• **Information shown**
******************************

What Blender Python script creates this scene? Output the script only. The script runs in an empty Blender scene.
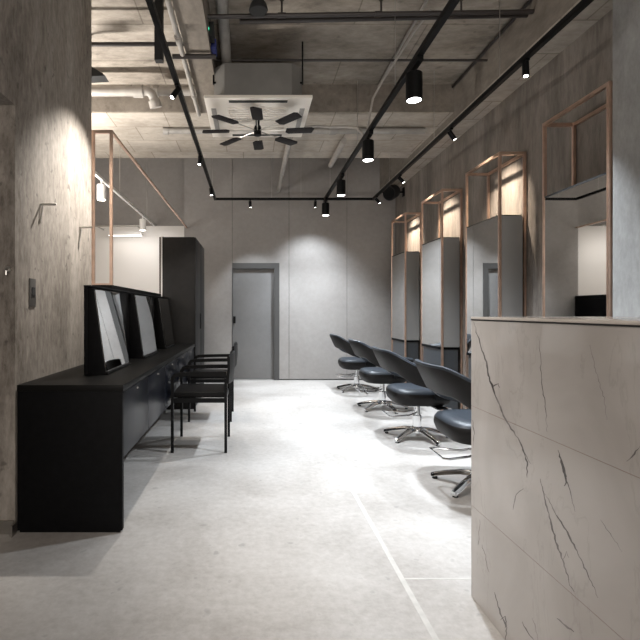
import bpy, bmesh, math, random
from mathutils import Vector, Matrix
random.seed(7)
S = bpy.context.scene
COL = S.collection
PI = math.pi

# ---------------------------------------------------------------- camera, world, exposure
cd = bpy.data.cameras.new('camera')
cam = bpy.data.objects.new('camera', cd)
COL.objects.link(cam)
cam.location = (0, 0, 1.18)
cam.rotation_euler = (PI / 2, 0, 0)
cd.sensor_width = 36
cd.lens = 27.0
cd.shift_x = 0.106
cd.shift_y = -0.014
cd.clip_start = 0.05
S.camera = cam
S.view_settings.view_transform = 'Standard'
S.view_settings.look = 'None'
S.view_settings.gamma = 1
S.view_settings.use_curve_mapping = False
S.view_settings.exposure = 0.5
W = bpy.data.worlds.new('world')
S.world = W
W.use_nodes = True
W.node_tree.nodes['Background'].inputs[0].default_value = (0.80, 0.90, 1.0, 1)
W.node_tree.nodes['Background'].inputs[1].default_value = 0.25

P_CAN, P_MINI, P_WALLWASH, P_FILL, P_WING = 228, 62, 180, 95, 76
WARM = (1.0, 0.86, 0.70)
COOL = (0.84, 0.92, 1.0)
NEUT = (1.0, 0.95, 0.88)


def area(name, loc, rot, sx, sy, power, color):
    l = bpy.data.lights.new(name, 'AREA')
    l.shape = 'RECTANGLE'
    l.size, l.size_y, l.energy, l.color = sx, sy, power, color
    o = bpy.data.objects.new(name, l)
    COL.objects.link(o)
    o.location, o.rotation_euler = loc, rot
    return o


# added fill light, unseen behind the camera, tilted up to lift the upper room
area('unseen_fill', (0.5, -2.9, 1.9), (PI / 2 + 0.42, 0, 0), 3.0, 2.6, P_FILL, (1.0, 0.92, 0.84))


# ---------------------------------------------------------------- materials
def nd(t, typ, **kw):
    n = t.nodes.new(typ)
    for k, v in kw.items():
        setattr(n, k, v)
    return n


def base_mat(name):
    m = bpy.data.materials.new(name)
    m.use_nodes = True
    t = m.node_tree
    b = t.nodes['Principled BSDF']
    return m, t, b


def plain(name, col, rough=0.5, metal=0.0, bump=0.0, bscale=60, var=0.0, spec=0.5):
    m, t, b = base_mat(name)
    b.inputs['Base Color'].default_value = (*col, 1)
    b.inputs['Roughness'].default_value = rough
    b.inputs['Metallic'].default_value = metal
    b.inputs['Specular IOR Level'].default_value = spec
    if bump or var:
        tc = nd(t, 'ShaderNodeTexCoord')
        n = nd(t, 'ShaderNodeTexNoise')
        n.inputs['Scale'].default_value = bscale
        n.inputs['Detail'].default_value = 4
        t.links.new(tc.outputs['Object'], n.inputs['Vector'])
        if bump:
            bp = nd(t, 'ShaderNodeBump')
            bp.inputs['Strength'].default_value = bump
            bp.inputs['Distance'].default_value = 0.004
            t.links.new(n.outputs['Fac'], bp.inputs['Height'])
            t.links.new(bp.outputs['Normal'], b.inputs['Normal'])
        if var:
            r = nd(t, 'ShaderNodeValToRGB')
            r.color_ramp.elements[0].position = 0.3
            r.color_ramp.elements[1].position = 0.7
            r.color_ramp.elements[0].color = (*[c * (1 - var) for c in col], 1)
            r.color_ramp.elements[1].color = (*[min(1, c * (1 + var)) for c in col], 1)
            t.links.new(n.outputs['Fac'], r.inputs['Fac'])
            t.links.new(r.outputs['Color'], b.inputs['Base Color'])
    return m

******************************

• **Brief**
Exactly restate the lines from the beginning of the data through the line with "PI = math.pi", and no others, keeping pictures out.

• **Response to this exercise**
What Blender Python script creates this scene? Output the script only. The script runs in an empty Blender scene.
import bpy, bmesh, math, random
from mathutils import Vector, Matrix
random.seed(7)
S = bpy.context.scene
COL = S.collection
PI = math.pi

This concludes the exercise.